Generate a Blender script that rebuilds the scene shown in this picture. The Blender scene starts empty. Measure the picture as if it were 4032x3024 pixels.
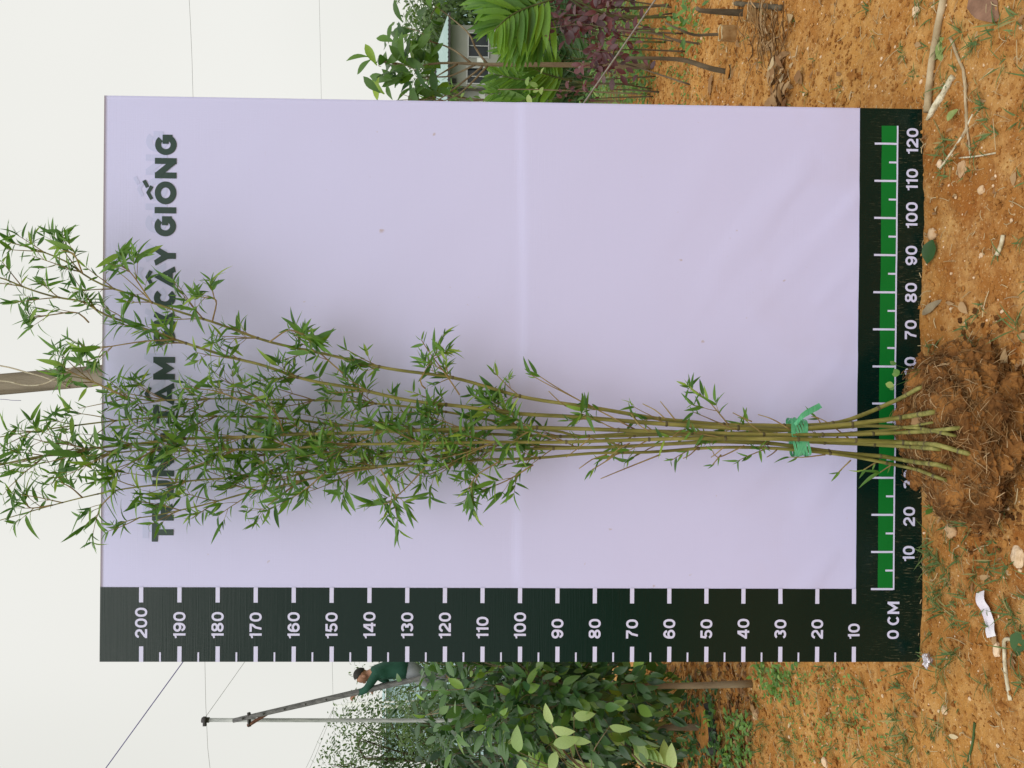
import bpy, math, random
import numpy as np
from mathutils import Vector, Matrix

random.seed(7)
RNG = np.random.RandomState(7)
scene = bpy.context.scene
col = scene.collection

# ------------------------------------------------------------------ camera
# the photograph is a portrait shot stored on its side: the camera is rolled a quarter turn
FPX = 3028.0
def rodr(a):
    a = np.array(a, float); th = np.linalg.norm(a); k = a/th
    K = np.array([[0, -k[2], k[1]], [k[2], 0, -k[0]], [-k[1], k[0], 0]])
    return np.eye(3)+math.sin(th)*K+(1-math.cos(th))*K@K
RB = rodr((0.022757, 0.000522, 0.008379))
TB = np.array((0.00840, 0.026699, 2.05264))
LEAN = math.radians(1.3)
WM = np.array([[1, 0, 0], [0, -math.sin(LEAN), -math.cos(LEAN)], [0, math.cos(LEAN), -math.sin(LEAN)]]).T
CR, CD, CF = WM@RB[0], WM@RB[1], WM@RB[2]
_cam_local = WM@(-(RB.T@TB))
_bottom = WM@np.array((0, 1.086, 0))
BO = np.array((-_cam_local[0], -_cam_local[1], -_bottom[2]-0.004))      # board mid point (75 cm, 100 cm mark)
CAM = BO+_cam_local
cam_data = bpy.data.cameras.new('camera')
cam = bpy.data.objects.new('camera', cam_data)
col.objects.link(cam)
cam.matrix_world = Matrix(((CD[0], CR[0], -CF[0], CAM[0]), (CD[1], CR[1], -CF[1], CAM[1]), (CD[2], CR[2], -CF[2], CAM[2]), (0, 0, 0, 1)))
cam_data.sensor_width = 36.0
cam_data.lens = 36.0*FPX/4032.0
cam_data.clip_start = 0.05
cam_data.clip_end = 2000
scene.camera = cam

# ------------------------------------------------------------------ world, sun, exposure
SUN_DIR = Vector((-0.25, -0.62, 1.0)).normalized()       # towards the sun
world = bpy.data.worlds.new('World'); scene.world = world
world.use_nodes = True
wn, wl = world.node_tree.nodes, world.node_tree.links
for n in list(wn): wn.remove(n)
w_out = wn.new('ShaderNodeOutputWorld'); w_bg = wn.new('ShaderNodeBackground')
w_sky = wn.new('ShaderNodeTexSky'); w_sky.sky_type = 'NISHITA'; w_sky.sun_disc = False
w_sky.sun_elevation = math.asin(SUN_DIR.z); w_sky.sun_rotation = math.atan2(SUN_DIR.x, SUN_DIR.y)
w_sky.dust_density = 3.0
w_tc = wn.new('ShaderNodeTexCoord'); w_noise = wn.new('ShaderNodeTexNoise')
w_noise.inputs['Scale'].default_value = 1.1; w_noise.inputs['Detail'].default_value = 3
w_ramp = wn.new('ShaderNodeValToRGB')
w_ramp.color_ramp.elements[0].position = 0.3; w_ramp.color_ramp.elements[0].color = (7.6, 7.6, 7.0, 1)
w_ramp.color_ramp.elements[1].position = 0.7; w_ramp.color_ramp.elements[1].color = (9.2, 9.15, 8.65, 1)
w_mix = wn.new('ShaderNodeMixRGB'); w_mix.inputs[0].default_value = 0.94
w_bg.inputs['Strength'].default_value = 0.1
wl.new(w_tc.outputs['Generated'], w_noise.inputs['Vector'])
wl.new(w_noise.outputs['Fac'], w_ramp.inputs[0])
wl.new(w_sky.outputs[0], w_mix.inputs[1]); wl.new(w_ramp.outputs[0], w_mix.inputs[2])
wl.new(w_mix.outputs[0], w_bg.inputs['Color']); wl.new(w_bg.outputs[0], w_out.inputs[0])

sun_d = bpy.data.lights.new('sun', 'SUN'); sun_d.energy = 1.9; sun_d.angle = math.radians(70)
sun_d.color = (1.0, 0.98, 0.95)
sun = bpy.data.objects.new('sun', sun_d); col.objects.link(sun)
sun.rotation_euler = SUN_DIR.to_track_quat('Z', 'Y').to_euler()
scene.view_settings.view_transform = 'Standard'; scene.view_settings.look = 'None'
scene.view_settings.exposure = 0.0; scene.view_settings.gamma = 1.0
scene.view_settings.use_curve_mapping = False
scene.render.engine = 'CYCLES'
scene.cycles.max_bounces = 6; scene.cycles.transparent_max_bounces = 6

# ------------------------------------------------------------------ placing helpers (photo pixel + real distance -> point in the place)
def ray(X, Y):
    return CR*((3024-Y)-1512)/FPX + CD*(X-2016)/FPX + CF
def PD(X, Y, dist):
    d = ray(X, Y); return CAM+d*((dist-CAM[1])/d[1])
def G0(X, Y, z=0.0):
    d = ray(X, Y); return CAM+d*((z-CAM[2])/d[2])
def V(a): return np.array(a, float)
def rnd(a, b): return random.uniform(a, b)

# ------------------------------------------------------------------ noise
_LAT = RNG.rand(256, 256)
def vnoise(x, y):
    x = np.asarray(x, float); y = np.asarray(y, float)
    xi = np.floor(x).astype(int); yi = np.floor(y).astype(int)
    fx = x-xi; fy = y-yi; fx = fx*fx*(3-2*fx); fy = fy*fy*(3-2*fy)
    a = _LAT[xi & 255, yi & 255]; b = _LAT[(xi+1) & 255, yi & 255]
    c = _LAT[xi & 255, (yi+1) & 255]; d = _LAT[(xi+1) & 255, (yi+1) & 255]
    return (a*(1-fx)+b*fx)*(1-fy)+(c*(1-fx)+d*fx)*fy-0.5
def fbm(x, y, s, o=3):
    r = 0; a = 1
    for i in range(o):
        r = r+a*vnoise(x*s*2**i+17*i, y*s*2**i+31*i); a *= 0.5
    return r
def noise3(p, s, o=2):
    x, y, z = p[..., 0]*s, p[..., 1]*s, p[..., 2]*s
    r = 0; a = 1
    for i in range(o):
        k = 2**i
        r = r+a*(vnoise(x*k+5*i, y*k+z*k*0.73)+vnoise(y*k+40, z*k-x*k*0.61)+vnoise(z*k+80, x*k+y*k*0.57))/1.5; a *= 0.5
    return r
def ground_h(x, y):
    x = np.asarray(x, float); y = np.asarray(y, float)
    near = np.clip((y-1.1)/0.4, 0, 1)
    h = 0.018*fbm(x, y, 1.7, 2)+0.012*fbm(x+9, y+4, 7, 2)
    rough = np.clip(0.35+1.2*fbm(x+3, y-8, 1.1, 2)+0.35*np.clip((y-2.3)/1.0, 0, 1), 0.15, 1.2)
    c = np.abs(fbm(x+2, y+7, 22, 3))
    h = h+rough*(0.016*np.maximum(fbm(x-2, y+1, 17, 3), 0)+0.007*c)
    h = h+0.0035*fbm(x, y, 75, 2)-0.006*rough*np.clip(fbm(x+5, y-3, 40, 2)-.22, 0, .3)/.3*1.6
    band = np.exp(-((y-2.08)/0.05)**2)*(np.abs(x) < 0.85)      # packed soil where the board stands
    h = h*(1-0.8*band)
    far = np.clip((y-6)/10, 0, 1)
    return h*(1-far*0.7)
def GP(X, Y, dz=0.0):
    p = G0(X, Y, 0.0)
    for _ in range(3):
        p = G0(X, Y, float(ground_h(p[0], p[1])))
    p[2] += dz
    return p

# ------------------------------------------------------------------ mesh helpers
class MB:
    def __init__(self): self.v = []; self.f = []; self.n = 0; self.mi = []
    def add(self, v, f, m=0):
        v = np.asarray(v, float).reshape(-1, 3)
        self.v.append(v)
        for q in f: self.f.append(tuple(int(i)+self.n for i in q)); self.mi.append(m)
        self.n += len(v)
        return self
    def mesh(self, name, mats, smooth=True):
        me = bpy.data.meshes.new(name)
        v = np.concatenate(self.v) if self.v else np.zeros((0, 3))
        me.from_pydata(v.tolist(), [], self.f)
        for m in (mats if isinstance(mats, (list, tuple)) else [mats]): me.materials.append(m)
        if smooth: me.polygons.foreach_set('use_smooth', [True]*len(me.polygons))
        if any(self.mi): me.polygons.foreach_set('material_index', self.mi)
        me.update()
        return me
    def build(self, name, mats, parent=None, smooth=True):
        return link(name, self.mesh(name, mats, smooth), parent)
def link(name, data, parent=None):
    o = bpy.data.objects.new(name, data); col.objects.link(o)
    if parent is not None:
        o.parent = parent
        o.matrix_parent_inverse = parent_inv(parent)
    return o
_PINV = {}
def parent_inv(p):
    k = p.name
    if k not in _PINV:
        m = local_world(p); _PINV[k] = m.inverted()
    return _PINV[k]
def local_world(p):
    m = p.matrix_basis.copy()
    if p.parent: m = local_world(p.parent)@p.matrix_parent_inverse@m
    return m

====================

● **Short problem**: Copy nothing but the lines from the top of the material through the line holding "col = scene.collection", exactly as written; omit pictures.

● **Worked solution**:
Generate a Blender script that rebuilds the scene shown in this picture. The Blender scene starts empty. Measure the picture as if it were 4032x3024 pixels.
import bpy, math, random
import numpy as np
from mathutils import Vector, Matrix

random.seed(7)
RNG = np.random.RandomState(7)
scene = bpy.context.scene
col = scene.collection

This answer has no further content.